F1: Reflects the 105,000 Class A ordinary shares of NMP Acquisition Corp. (the "Issuer") that are included in the 105,000 private placement units of the Issuer purchased by Next Move Capital LLC (the "Sponsor"). Each private placement unit was purchased for $10 per unit and consists of one Class A ordinary share and one right to receive one-fifth (1/5) of one Class A ordinary share upon consummation of the Issuer's initial business combination.

F2: The reporting owner, Next Move Capital LLC (the "Sponsor"), in whose name the securities reported herein are held, is managed by its managing member, Next Move Partners LLC. The co-managing members of Next Move Partners LLC are Melanie Figueroa and Nadir Ali. Ms. Figueroa and Mr. Ali hold voting and investment discretion with respect to the ordinary shares held of record by the Sponsor. Each of the reporting persons may be deemed a beneficial owner of shares held by the Sponsor but each (other than the Sponsor) disclaims beneficial ownership of any such shares except to the extent of their respective pecuniary interest therein.

F3: Represents the 21,000 Class A ordinary shares, which may be acquired by Sponsor upon the conversion of 105,000 rights (included in the Sponsor's private placement units) upon consummation of the Issuer's initial business combination. Each right will automatically convert into one-fifth (1/5) of one Class A ordinary share upon consummation of the Issuer's initial business combination, subject to certain adjustments described therein.

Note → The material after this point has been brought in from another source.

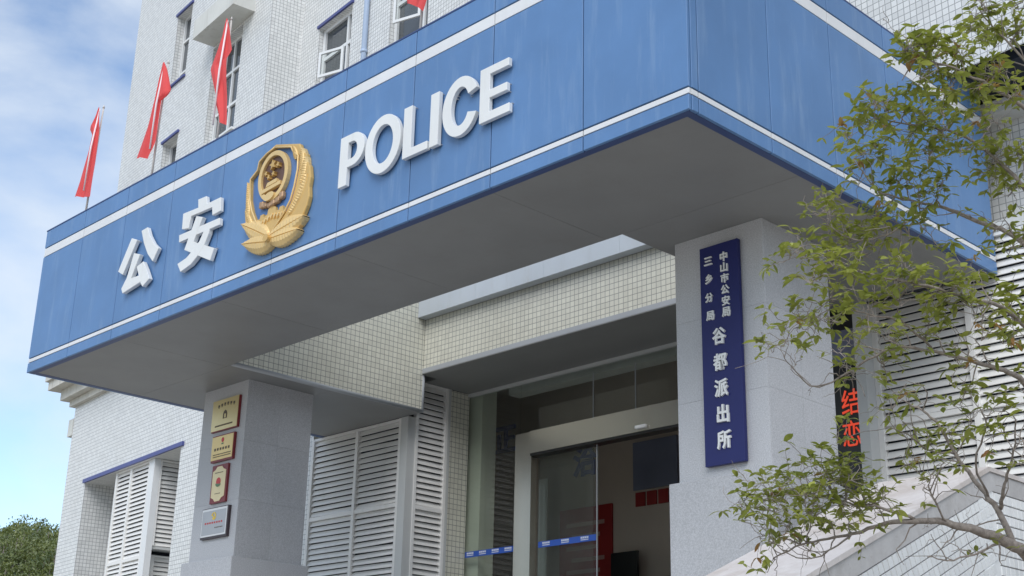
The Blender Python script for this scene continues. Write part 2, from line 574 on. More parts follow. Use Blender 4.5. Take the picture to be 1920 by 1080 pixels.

No fractional Class A ordinary shares will be issued upon conversion of such rights.

F4: Represents (i) the 105,000 rights referred to in footnotes 1 and 3 and (ii) 3,183,333 Class B ordinary shares held by the Sponsor (up to 500,000 of which are subject to forfeiture if the underwriter's over-allotment option is not exercised in full) acquired pursuant to a subscription agreement by and between the Issuer and the Sponsor.